A user model is a representation of a person’s attitude, behaviour, preferences and regularities when exploiting some kind of device or moving in a given context. It can describe the user at different levels of granularity and complexity, depending on the amount of resources available and on the specific task it is intended for. Furthermore, a model can represent a whole group of users rather than a single individual: indeed, it is often the case that, independently on their specific preferences and taste, users playing a same role in a system are likely to share common needs and ways of interaction.

The exploitation of user models might be very useful in improving the interaction between the user and the system itself, in order for the latter to adapt more easily and straightforwardly the functionalities it implements to the former. More formally, “A user model is an explicit representation of information regarding a single user or a group of users. This information should be useful for enhancing the interaction between the environment and this user or this group of users. The representation should preferably allow the user model to be interpreted by devices as well as by humans.” (Jacobs, 2004).

When building a user model four aspects must be taken into account: description language (that has to be primarily machine-readable, but as an additional desirable feature should be easily interpretable by humans as well), techniques for actually building the models and then exploiting them to relate the (static) information they contain to the specific user and working session at hand (dynamic), and last but not least ways for assessing the actual correctness and suitability of the model itself.
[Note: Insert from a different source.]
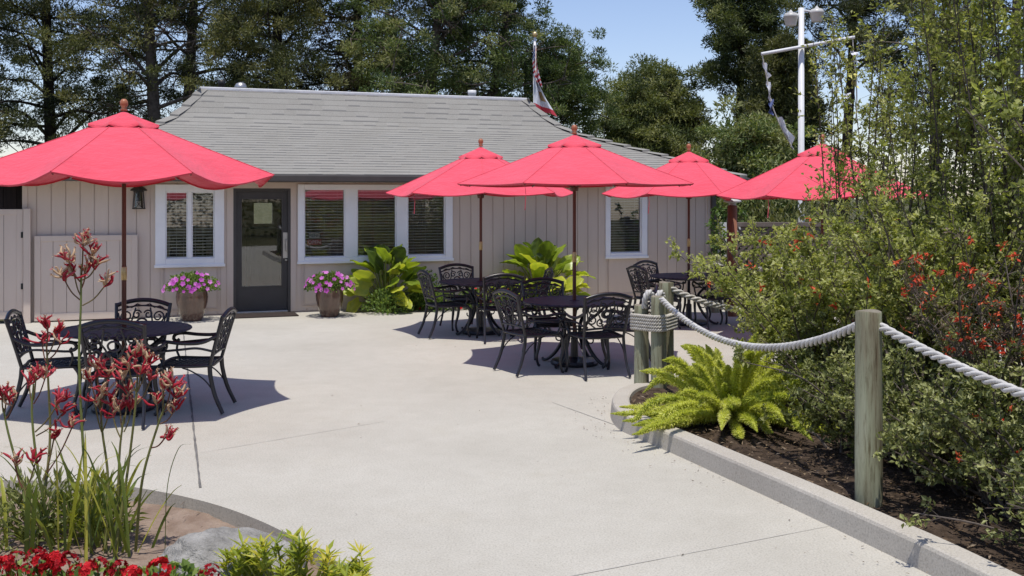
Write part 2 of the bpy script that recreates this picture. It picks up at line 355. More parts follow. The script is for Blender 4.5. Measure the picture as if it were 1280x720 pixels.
def soil_sheet(name, m, inside, x0, x1, y0, y1, step, z, amp, seed):
    xs = np.arange(x0, x1, step); ys = np.arange(y0, y1, step); X, Y = np.meshgrid(xs, ys)
    r = np.random.default_rng(seed); ph = r.uniform(0, 6.28, 24); fx = r.uniform(-9, 9, 24); fy = r.uniform(-9, 9, 24)
    Z = z + amp * sum(np.sin(fx[i] * X + fy[i] * Y + ph[i]) for i in range(24)) / 5 + r.normal(0, amp * .22, X.shape)
    nx, ny = len(xs), len(ys); v = np.stack([X, Y, Z], -1).reshape(-1, 3)
    i = np.arange(ny - 1)[:, None]; j = np.arange(nx - 1)[None]
    f = np.stack([i * nx + j, i * nx + j + 1, (i + 1) * nx + j + 1, (i + 1) * nx + j], -1).reshape(-1, 4)
    if inside is not None:
        c = v[f].mean(1); f = f[[inside(p[0], p[1]) for p in c]]
    return kind(MB().add(v, f).build(name, m, smooth=True), 'structure')
def inpoly(P):
    P = np.asarray(P); x1, y1 = P[:, 0], P[:, 1]; x2, y2 = np.roll(x1, -1), np.roll(y1, -1)
    def f(x, y):
        c = (y1 > y) != (y2 > y); xi = (x2 - x1) * (y - y1) / np.where(y2 == y1, 1e-9, y2 - y1) + x1
        return bool(np.sum(c & (x < xi)) % 2)
    return f
soil_sheet('soil_bed', M['soil_pale'], None, -8, -.6, .8, 7.4, .05, -.085, .012, 3)
kerb_px = [(1420, 850), (1165, 720), (1100, 688), (1000, 640), (900, 594), (850, 571), (800, 549), (776, 538), (765, 526), (764, 514), (774, 503), (795, 496), (840, 490), (900, 485), (1000, 478), (1100, 472), (1400, 466)]
kp = [G(*p)[:2] for p in kerb_px]
kp = [np.array([3.6, 1.2])] + kp + [np.array([10.5, 11.6])]
kpath = bez(kp, 5)
def sweep_profile(path, prof):                # prof: (inward offset, z)
    p = np.asarray(path); t = np.gradient(p, axis=0); t /= np.linalg.norm(t, axis=1)[:, None]
    nrm = np.stack([t[:, 1], -t[:, 0]], 1); m = len(p); k = len(prof)
    v = [(*(p[i] + nrm[i] * o), z) for i in range(m) for o, z in prof]
    f = [(i * k + j, i * k + j + 1, (i + 1) * k + j + 1, (i + 1) * k + j) for i in range(m - 1) for j in range(k - 1)]
    return np.array(v), np.array(f), p + nrm * .1
v, f, kin = sweep_profile(kpath, [(-.004, -.02), (0.012, .118), (.020, .134), (.034, .140), (.150, .142), (.165, .134), (.170, .06)])
kind(MB().add(v, f).build('kerb', M['kerb'], smooth=False), 'structure')
bed_in = inpoly(list(kin) + [(10.5, 1.2)])
soil_sheet('planting_soil', M['soil'], bed_in, .6, 10.4, 1.2, 11.8, .07, .095, .016, 4)

# ------------------------------------------------------------------ house
house = thing('cafe_building', 'single storey cafe with taupe board walls, white windows and grey shingled hip roof', 'building', (HO[0], HO[1], 0), TH)
uL, uR, D = U(28), U(888), 5.5
PZ0, PZ1 = .90, 2.05
wins = [  # outer frame, panes, pane z
    (U(194), U(280), .80, 2.115, [(U(207), U(234.5)), (U(239.5), U(268))], .93, 2.0),
    (U(372), U(565), .81, 2.125, [(U(380), U(431)), (U(446), U(495)), (U(509), U(556))], .90, 2.05),
    (U(756), U(808), .78, 2.12, [(U(761.8), U(801))], .87, 2.05)]
dU0, dU1, dZ = U(291.5), U(363), 2.055
openings = [(w[0] + .05, w[1] - .05, w[2] + .05, w[3] - .05) for w in wins] + [(dU0, dU1, -.05, dZ)]
panels = [(w[0] + .05, w[1] - .05, .06, w[2] + .02) for w in wins]
panels = [(U(200), U(276), .06, .85), (U(376), U(560), .06, .85), (U(757), U(800), .06, .85)]
ZT = 2.20
def shell_wall(mb, ops, u0, u1, z0, z1, va, vb, tr=lambda u, v, z: (u, v, z)):
    us = sorted({u0, u1, *[q for o in ops for q in o[:2]]}); zs = sorted({z0, z1, *[min(max(q, z0), z1) for o in ops for q in o[2:]]})
    for a, b in zip(us, us[1:]):
        for c, d in zip(zs, zs[1:]):
            mu, mz = (a + b) / 2, (c + d) / 2
            if any(o[0] < mu < o[1] and o[2] < mz < o[3] for o in ops): continue
            for vv in (va, vb): mb.add([tr(a, vv, c), tr(b, vv, c), tr(b, vv, d), tr(a, vv, d)], [(0, 1, 2, 3)])
    for (a, b, c, d) in ops:
        c = max(c, z0)
        for q in (((a, c), (a, d)), ((b, c), (b, d)), ((a, d), (b, d)), ((a, c), (b, c))):
            (p, r_), (s_, t_) = q
            mb.add([tr(p, va, r_), tr(p, vb, r_), tr(s_, vb, t_), tr(s_, va, t_)], [(0, 1, 2, 3)])
mb = MB(); shell_wall(mb, openings, uL, uR, -.05, ZT, 0, .12)
blk = openings + panels
u = uL
while u < uR:
    a, b = u, min(u + .192, uR); u += .205
    cuts = sorted({a, b, *[q for o in blk for q in o[:2] if a < q < b]})
    for p, q in zip(cuts, cuts[1:]):
        mu = (p + q) / 2; spans = [(0.02, ZT)]
        for o in blk:
            if o[0] < mu < o[1]:
                ns = []
                for s0, s1 in spans:
                    if o[2] > s0: ns.append((s0, min(s1, o[2])))
                    if o[3] < s1: ns.append((max(s0, o[3]), s1))
                spans = [s for s in ns if s[1] - s[0] > .01]
        for s0, s1 in spans: mb.box(p, q, -.014, -.001, s0, s1)
for (a, b, c, d) in panels:
    mb.box(a + .004, b - .004, -.009, -.001, c, d)
    for k, w in ((.03, .012), (.055, .008)):
        mb.box(a + k, a + k + w, -.02, -.0095, c + k, d - k); mb.box(b - k - w, b - k, -.02, -.0095, c + k, d - k)
        mb.box(a + k + w, b - k - w, -.02, -.0095, c + k, c + k + w)
mb.box(uL, uL + .07, -.03, -.0145, 0.02, ZT); mb.box(uR - .07, uR, -.03, -.0145, .02, ZT)
mb.build('front_wall', M['wall'], house)
for ua in (uL, uR - .12):
    mb = MB(); shell_wall(mb, [], .12, D, -.05, ZT, ua, ua + .12, lambda u, v, z: (v, u, z)); mb.build('side_wall', M['wall'], house)
uw = U(329, D - .1)
mb = MB(); shell_wall(mb, [(uw - .2, uw + .2, 1.33, 1.78)], uL + .12, uR - .12, -.05, ZT, D - .12, D); mb.build('back_wall', M['wall'], house)
mb = MB(); mb.box(uL + .12, uR - .12, .13, D - .13, -.06, .012); mb.build('interior_floor', M['shed'], house)
mb = MB(); mb.box(dU0 - .9, dU0 - .3, 2.2, 3.4, .02, 1.15); mb.box(dU1 - .35, dU1 + .5, 3.0, 4.0, .02, 1.3); mb.build('counter', M['shed'], house)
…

Building user models, however, is a very difficult task, because very often a person’s behaviour and preferences vary in time and according to the different environments, situations and objectives (Kaplan et al., 1993; Souchon et al., 2002). Furthermore, the task is made harder when contextual parameters are to be taken into account. For these reasons, automatically learning user models is a hot research topic and many different approaches and techniques have been proposed to accomplish this task (Si et al.,2005; Siewiorek et al.,2003; Randell and Muller, 2000; Liao et al., 2007).

Nevertheless, learning user models is a hard task due to its intrinsic complexity but also to a number of needs to be fulfilled. Even when they are to be learned automatically, the explicitly available knowledge should be easily integrated in the model. Often the model cannot be built before the user exploitation of the system, but must be developed during it by mining the user’s interaction log files. Even more difficult, the user can change his/her behavior, causing the model to change in time (a problem known as ‘concept drift’). Some environments involve very complex components and features, asking for a more powerful representation language such as first-order logic, that also has the advantage of being easily understood by humans. Finally, the user behavior emerges very often from sequences of actions, rather than a single event, and hence time has to be taken into account as well.

In this work we propose the exploitation of Machine Learning techniques to build user models. Specifically, a full user model should take into account three aspects: the static profile, the behavioural one and the content-based profile. The first aspect concerns a general description of the user. The second regards the user habits in a predefined context during the interaction with the device. Finally, the content-based aspect concerns the topics the user is interested in. In this chapter, the aspects we are interested in are the static and, in particular, behavioural profile.